Understanding and applying the six principles ethically is cost-free and deceptively easy. Backed by Dr. Cialdini’s 35 years of evidence-based, peer-reviewed scientific research—as well as by a three-year field study on what moves people to change behaviour—Influence is a comprehensive guide to using these principles effectively to amplify your ability to change the behaviour of others.

Chip Heath, Dan Heath – “Switch: How to change things when change is hard” (Kindle Price: £6.49)

We all know that change is hard. It’s unsettling, it’s time-consuming, and all too often we give up at the first sign of a setback.

But why do we insist on seeing the obstacles rather than the goal? This is the question that bestselling authors Chip and Dan Heath tackle in their compelling and insightful book. They argue that we need only understand how our minds function in order to unlock shortcuts to switches in behaviour.

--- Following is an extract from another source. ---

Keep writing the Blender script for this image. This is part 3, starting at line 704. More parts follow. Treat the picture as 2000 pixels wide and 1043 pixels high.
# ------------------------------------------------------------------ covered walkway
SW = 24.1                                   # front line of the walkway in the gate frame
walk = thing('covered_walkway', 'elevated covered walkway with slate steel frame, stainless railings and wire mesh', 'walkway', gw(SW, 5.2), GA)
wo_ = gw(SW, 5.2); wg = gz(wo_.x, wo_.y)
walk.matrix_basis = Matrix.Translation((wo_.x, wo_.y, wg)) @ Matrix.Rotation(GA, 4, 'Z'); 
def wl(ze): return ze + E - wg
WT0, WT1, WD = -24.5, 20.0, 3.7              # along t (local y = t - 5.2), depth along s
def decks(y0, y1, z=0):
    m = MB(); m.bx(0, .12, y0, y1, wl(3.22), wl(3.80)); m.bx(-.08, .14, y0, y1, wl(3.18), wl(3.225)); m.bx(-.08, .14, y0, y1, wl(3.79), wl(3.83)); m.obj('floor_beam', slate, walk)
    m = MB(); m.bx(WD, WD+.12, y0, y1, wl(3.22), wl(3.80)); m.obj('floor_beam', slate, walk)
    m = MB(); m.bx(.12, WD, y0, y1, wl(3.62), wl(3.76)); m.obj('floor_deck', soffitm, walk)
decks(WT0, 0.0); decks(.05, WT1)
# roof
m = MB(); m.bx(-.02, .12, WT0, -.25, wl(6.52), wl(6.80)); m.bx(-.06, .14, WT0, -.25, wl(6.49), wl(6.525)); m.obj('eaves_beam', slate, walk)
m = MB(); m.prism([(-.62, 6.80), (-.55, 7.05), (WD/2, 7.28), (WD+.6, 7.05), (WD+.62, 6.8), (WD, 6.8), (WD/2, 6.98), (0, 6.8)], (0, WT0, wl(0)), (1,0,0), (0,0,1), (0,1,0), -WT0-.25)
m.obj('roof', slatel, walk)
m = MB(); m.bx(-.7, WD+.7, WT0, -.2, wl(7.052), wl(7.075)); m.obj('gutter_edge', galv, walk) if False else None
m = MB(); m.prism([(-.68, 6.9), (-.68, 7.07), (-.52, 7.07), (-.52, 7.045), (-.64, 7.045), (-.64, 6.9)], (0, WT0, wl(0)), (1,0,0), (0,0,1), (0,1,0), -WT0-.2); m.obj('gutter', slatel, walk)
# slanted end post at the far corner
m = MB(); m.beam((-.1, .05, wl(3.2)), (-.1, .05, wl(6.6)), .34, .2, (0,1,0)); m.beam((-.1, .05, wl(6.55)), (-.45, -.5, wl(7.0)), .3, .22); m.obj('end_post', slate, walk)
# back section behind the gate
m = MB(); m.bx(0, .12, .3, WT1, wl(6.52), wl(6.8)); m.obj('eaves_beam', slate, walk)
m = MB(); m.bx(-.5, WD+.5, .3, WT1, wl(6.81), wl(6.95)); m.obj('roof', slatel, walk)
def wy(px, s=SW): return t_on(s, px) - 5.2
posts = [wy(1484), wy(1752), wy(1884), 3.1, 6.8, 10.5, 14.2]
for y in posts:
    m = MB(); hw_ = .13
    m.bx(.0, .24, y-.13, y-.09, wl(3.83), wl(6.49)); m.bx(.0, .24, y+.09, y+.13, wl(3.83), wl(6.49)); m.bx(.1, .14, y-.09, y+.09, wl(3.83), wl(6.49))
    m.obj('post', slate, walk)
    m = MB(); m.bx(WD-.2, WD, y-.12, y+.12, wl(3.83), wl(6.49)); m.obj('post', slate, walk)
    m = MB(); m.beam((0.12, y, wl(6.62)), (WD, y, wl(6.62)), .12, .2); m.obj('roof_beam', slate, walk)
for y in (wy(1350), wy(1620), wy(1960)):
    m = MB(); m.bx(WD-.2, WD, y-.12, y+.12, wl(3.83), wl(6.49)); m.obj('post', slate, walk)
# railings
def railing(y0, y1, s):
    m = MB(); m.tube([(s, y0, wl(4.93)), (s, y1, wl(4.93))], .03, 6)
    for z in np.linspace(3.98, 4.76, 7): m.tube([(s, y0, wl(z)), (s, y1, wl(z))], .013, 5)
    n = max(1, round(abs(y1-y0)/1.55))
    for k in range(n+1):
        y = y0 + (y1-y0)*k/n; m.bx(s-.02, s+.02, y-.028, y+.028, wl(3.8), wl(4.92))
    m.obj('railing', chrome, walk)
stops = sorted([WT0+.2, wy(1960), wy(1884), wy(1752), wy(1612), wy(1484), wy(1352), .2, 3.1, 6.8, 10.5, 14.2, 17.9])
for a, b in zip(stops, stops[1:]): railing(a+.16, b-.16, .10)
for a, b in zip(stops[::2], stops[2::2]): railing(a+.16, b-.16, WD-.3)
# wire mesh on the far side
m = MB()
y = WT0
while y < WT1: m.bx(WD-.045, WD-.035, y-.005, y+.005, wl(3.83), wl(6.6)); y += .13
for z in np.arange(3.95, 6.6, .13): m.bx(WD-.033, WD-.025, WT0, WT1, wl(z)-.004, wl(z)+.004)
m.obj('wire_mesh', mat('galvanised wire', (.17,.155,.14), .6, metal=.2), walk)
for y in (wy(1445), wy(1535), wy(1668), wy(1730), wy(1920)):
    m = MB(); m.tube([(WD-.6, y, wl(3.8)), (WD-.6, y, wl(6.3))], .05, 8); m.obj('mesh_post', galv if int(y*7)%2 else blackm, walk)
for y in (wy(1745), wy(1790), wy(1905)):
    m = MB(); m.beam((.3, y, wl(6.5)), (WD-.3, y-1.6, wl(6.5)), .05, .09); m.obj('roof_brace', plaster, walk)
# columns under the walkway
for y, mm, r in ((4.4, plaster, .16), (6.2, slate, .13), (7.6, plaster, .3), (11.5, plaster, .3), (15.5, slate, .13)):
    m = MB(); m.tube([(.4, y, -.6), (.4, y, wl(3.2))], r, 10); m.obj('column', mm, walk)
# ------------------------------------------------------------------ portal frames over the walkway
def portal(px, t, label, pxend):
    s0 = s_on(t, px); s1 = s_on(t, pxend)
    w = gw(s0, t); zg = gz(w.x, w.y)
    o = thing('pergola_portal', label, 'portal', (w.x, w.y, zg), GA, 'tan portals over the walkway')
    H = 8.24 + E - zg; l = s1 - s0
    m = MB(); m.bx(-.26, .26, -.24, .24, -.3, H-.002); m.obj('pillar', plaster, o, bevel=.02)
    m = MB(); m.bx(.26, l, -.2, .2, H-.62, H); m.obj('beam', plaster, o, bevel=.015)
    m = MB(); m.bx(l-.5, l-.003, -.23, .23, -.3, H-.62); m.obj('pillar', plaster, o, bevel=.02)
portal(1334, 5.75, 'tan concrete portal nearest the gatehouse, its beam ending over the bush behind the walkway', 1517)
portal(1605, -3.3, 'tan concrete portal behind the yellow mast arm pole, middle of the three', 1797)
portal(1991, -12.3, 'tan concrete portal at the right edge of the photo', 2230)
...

Illustrating their ideas with scientific studies and remarkable real-life turnarounds – from the secrets of successful marriage counselling to the pile of gloves that transformed one company’s finances – the Heath brothers prove that deceptively simple methods can yield truly extraordinary results.

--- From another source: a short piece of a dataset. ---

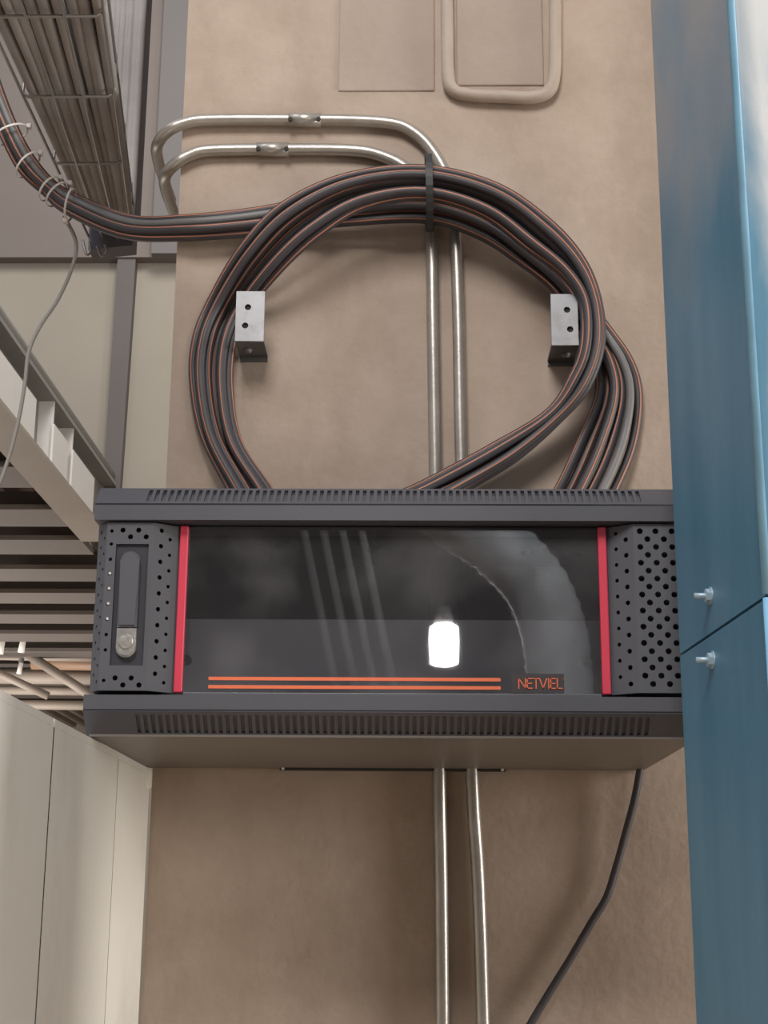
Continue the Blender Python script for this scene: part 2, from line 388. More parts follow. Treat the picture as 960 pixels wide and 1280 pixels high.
# ------------------------------------------------------------------ white lockers at the left
lab = ('cream white metal locker nearest the camera at the left frame edge',
       'middle cream white metal locker between two seams, under the deck',
       'narrow cream white metal locker farthest back, beside the beige pillar')
LX, LZ = -0.297, 1.7093                                       # face and top of the lockers
for k, (ya, yb) in enumerate(((-0.81, -0.5066), (-0.5036, -0.2066), (-0.2057, -0.006))):
    t = thing('metal_locker', (-0.50, (ya+yb)/2, 0), lab[k], 'locker')
    obj('body', bx(LX-.41, LX-.004, ya+0.001, yb-0.001, 0.0, LZ-.002), m_locker, t)
    obj('side_panel', bx(LX-.004, LX, ya, yb, 0.03, LZ-.0075), m_locker, t)
    obj('top_rim', bx(LX-.405, LX-.0003, ya, yb, LZ-.0072, LZ), m_locker, t)
    if k == 2: obj('corner_cap', bx(LX-.035, LX+.0032, yb-.018, yb+.002, LZ-.025, LZ+.0008, bevel=0.0035), m_locker, t)
    if k: obj('seam_filler', bx(LX-.2, LX+.0002, ya-0.0030 if k == 1 else ya-.0010, ya, 0.03, LZ-.008), m_gapdark, t)

# ------------------------------------------------------------------ network cabinet
NC = thing('network_cabinet', (0, -0.18, 1.71), 'black wall-mounted network cabinet with red strips and a glass door', 'cabinet')
ZL, ZH, DZ0, DZ1 = 1.712, 1.967, 1.7545, 1.9258
# body shell, open at the front
for nm, bb, mm in (('top_panel', (-.298, .298, -.33, -.003, ZH-.003, ZH), m_black),
                   ('bottom_panel', (-.300, .300, -.347, -.003, ZL-.001, ZL+.002), m_under),
                   ('side_panel', (-.300, -.297, -.33, -.003, ZL+.002, ZH-.003), m_black),
                   ('side_panel', (.297, .300, -.33, -.003, ZL+.002, ZH-.003), m_black),
                   ('back_panel', (-.297, .297, -.006, -.003, ZL+.002, ZH-.003), m_inside)):
    obj(nm, bx(*bb), mm, NC)
# inner liner: what is seen dark through the glass
bm = bmesh.new()
box(bm, -.296, .296, -.30, -.02, ZH-.008, ZH-.004); box(bm, -.296, .296, -.30, -.02, ZL+.003, ZL+.006)
obj('inner_liner', bm, m_inside, NC)
# top and bottom caps with chamfered, slotted edges
CH = 0.022; th = 0.0025; W2 = 0.303
def cap(name, z_in, z_mid, z_out):
    s = 1 if z_out > z_in else -1; q = th*1.414
    bm = bmesh.new()
    prism(bm, [(-.30, z_in), (-.367, z_in), (-.367, z_mid - s*q*0.6), (-.367+q*0.5, z_mid - s*0.0006), (-.345+0.0006, z_out - s*q), (-.345+q, z_out - s*0.0005), (-.30, z_out - s*0.0005)], 'x', -W2, W2)
    c = obj(name, bm, m_black, NC)
    L = math.hypot(-.345+.367, z_out - z_mid)
    holes = []; n = 69; pitch = 0.5/(n-1)
    for i in range(n):
        u = W2 - .2495 + .0015 + i*pitch - 0.0015
        holes.append([(u-.0019, L*.14), (u+.0019, L*.14), (u+.0019, L*.88), (u-.0019, L*.88)])
    vd = Vector((0, .022, z_out - z_mid))
    if s > 0: plate('slotted_edge', [(0, 0), (2*W2, 0), (2*W2, L), (0, L)], holes, (-W2, -.367, z_mid), (1, 0, 0), vd, th, m_black, c)
    else:
        hs = [[(2*W2-a, b) for a, b in h][::-1] for h in holes]
        plate('slotted_edge', [(0, 0), (2*W2, 0), (2*W2, L), (0, L)], hs, (W2, -.367, z_mid), (-1, 0, 0), vd, th, m_black, c)
    # dark backing behind the slots
    return c
ct = cap('top_cap', 1.9276, 1.945, ZH)
cb = cap('bottom_cap', 1.7497, 1.7335, ZL - 0.0008)
for c, z0, s in ((ct, 1.945, 1), (cb, 1.7335, -1)):
    nrm = Vector((0, -.707, .707*s)); mid = Vector((0, -.356, z0 + s*.011))
    bm = bmesh.new(); o = mid - nrm*(th+.0004); t = Vector((0, .707, .707*s))
    vs = [bm.verts.new(o + Vector((x, 0, 0)) + t*k) for x, k in ((-.26, -.0135), (.27, -.0135), (.27, .0128), (-.26, .0128))]
    bm.faces.new(vs)
    ex = bmesh.ops.extrude_face_region(bm, geom=list(bm.faces)); bmesh.ops.translate(bm, verts=[v for v in ex['geom'] if isinstance(v, bmesh.types.BMVert)], vec=nrm*0.0003)
    obj('slot_backing', bm, m_inside, c)

# the door: two perforated bays, red strips, glass
door = bpy.data.objects.new('door', None); COL.objects.link(door); door.location = (0, -.35, 1.84); door.parent = NC
door.matrix_parent_inverse = world_of(NC).inverted()
XA, XB, XC, XD = .2175, .243, .290, .302
YA, YB, YD = -.345, -.362, -.346
def facet(name, p, q, holes_fn, cut=None):
    """vertical sheet from plan point p (left) to q (right), seen from the front"""
    p, q = Vector((p[0], p[1], DZ0)), Vector((q[0], q[1], DZ0)); L = (q-p).length; H = DZ1-DZ0
    hs = holes_fn(L, H)
    return plate(name, [(0, 0), (L, 0), (L, H), (0, H)], [h[::-1] for h in hs], p, q-p, (0, 0, 1), 0.0014, m_black2, door)
P16 = 0.0163
def inner_r(L, H): return [circle(L*.36, H-.0075-P16*i, .0021, 8) for i in range(10)] + [circle(L*.72, H-.0152-P16*i, .0026, 8) for i in range(10)]
def inner_l(L, H): return [circle(L*.30, H-.0070-P16*i, .0025, 8) for i in range(10)] + [circle(L*.62, H-.0152-P16*i, .0020, 8) for i in range(10)]
def front_r(L, H):
    h = []
    for c, (u, z) in enumerate(((.0067, .0075), (.0141, .0157), (.0225, .0075), (.0306, .0157), (.0388, .0075))):
        h += [circle(u, H-z-P16*i, .0031, 10) for i in range(10)]
    return h
def front_l(L, H):
    h = [[(.0098, .0250), (.0430, .0250), (.0430, .1490), (.0098, .1490)]]
    for i, z in enumerate((.1625, .1490, .1330, .1180, .1025, .0870, .0715, .0560, .0405, .0100)):
        h.append(circle(.0048, z, .0019, 8))
    for u, z in ((.0160, .1625), (.0320, .1625), (.0240, .1555), (.0400, .1555), (.0160, .0115), (.0320, .0115), (.0240, .0045), (.0400, .0045)):
        h.append(circle(u, z+.001, .0027, 10))
    return h
def outer(L, H): return [circle(L*.35, H-.008-P16*i, .0019, 8) for i in range(10)] + [circle(L*.72, H-.0155-P16*i, .0019, 8) for i in range(10)]
facet('perforated_panel', (-XD, YD), (-XC, YB), outer)
facet('perforated_panel', (-XC, YB), (-XB, YB), front_l)
facet('perforated_panel', (-XB, YB), (-XA, YA), lambda L, H: inner_l(L, H))
facet('perforated_panel', (XA, YA), (XB, YB), inner_r)
facet('perforated_panel', (XB, YB), (XC, YB), front_r)
facet('perforated_panel', (XC, YB), (XD, YD), outer)
for s in (-1, 1):                                             # dark tray behind each perforated bay
    bm = bmesh.new()
    prism(bm, [(s*XA, -.338), (s*XB, -.352), (s*XC, -.352), (s*.300, -.342), (s*.300, -.334), (s*XA, -.334)], 'z', DZ0+.001, DZ1-.001)
    obj('bay_backing', bm, m_inside, door)
    obj('red_strip', bx(min(s*.2088, s*.2175), max(s*.2088, s*.2175), -.3505, -.343, DZ0, DZ1, bevel=.0012), m_red, door)
gz0, gz1 = 1.7555, 1.9235
obj('glass_pane', bx(-.2086, .2086, -.3465, -.3435, gz0, gz1), m_glass, door)
obj('bottom_rail', bx(-.2086, .2086, -.3480, -.342, 1.7500, 1.7552, bevel=.0008), m_black2, door)
obj('top_rail', bx(-.2086, .2086, -.3440, -.338, 1.9236, 1.9262), m_black, door)
for z in (1.7691, 1.7608):
    obj('orange_stripe', bx(-.1832, .1082, -.3472, -.3467, z-.0017, z+.0017), m_orange, door)
obj('name_label', bx(.1188, .1712, -.3470, -.3466, 1.7562, 1.7752), m_labelback, door)
# lettering drawn with thin strokes
LET = {'N': [((0, 0), (0, 1)), ((0, 1), (.70, 0)), ((.70, 0), (.70, 1))],
       'E': [((0, 0), (0, 1)), ((0, 1), (.48, 1)), ((0, .5), (.44, .5)), ((0, 0), (.48, 0))],
       'T': [((0, 1), (.56, 1)), ((.28, 0), (.28, 1))], 'V': [((0, 1), (.36, 0)), ((.36, 0), (.72, 1))],
       'I': [((0, 0), (0, 1))], 'L': [((0, 0), (0, 1)), ((0, 0), (.5, 0))]}
def stroke(bm, a, b, w, y0, y1):
    a, b = Vector(a), Vector(b); t = (b-a).normalized(); n = Vector((-t.y, t.x))*w/2; a = a - t*w/2; b = b + t*w/2
    prism(bm, [tuple(a+n), tuple(a-n), tuple(b-n), tuple(b+n)], 'y', y0, y1)
bm = bmesh.new(); cx = .1262; hgt = .0096; zb = 1.7607
for ch, adv in (('N', .88), ('E', .63), ('T', .66), ('V', .92), ('I', .21), ('E', .68), ('L', .54)):
    for a, b in LET[ch]:
        stroke(bm, (cx + a[0]*hgt, zb + a[1]*hgt), (cx + b[0]*hgt, zb + b[1]*hgt), .00105, -.3476, -.3471)
    cx += adv*hgt
for k in range(8):
    a, b = (circle(cx+.0009, zb+hgt, .0008, 8)[k], circle(cx+.0009, zb+hgt, .0008, 8)[(k+1) % 8]); stroke(bm, a, b, .0003, -.3476, -.3471)
obj('lettering', bm, m_orange, door)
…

BONUS: Tony Fadell – “Build. An Unorthodox Guide to Making Things Worth Making

Everything you need to be a successful founder in terms of attitude and ways of thinking, you’ll find in this book. It’s a must read for every tech founder:

“The best way to find a job you’ll love and a career that will eventually make you successful is to follow what you’re naturally interested in, then take risks when choosing where to work. Follow your curiosity rather than a business school playbook about how to make money. Assume that for much of your twenties your choices will not work out and the companies you join or start will likely fail. Early adulthood is about watching your dreams go up in flames and learning as much as you can from the ashes. Do, fail, learn. The rest will follow.”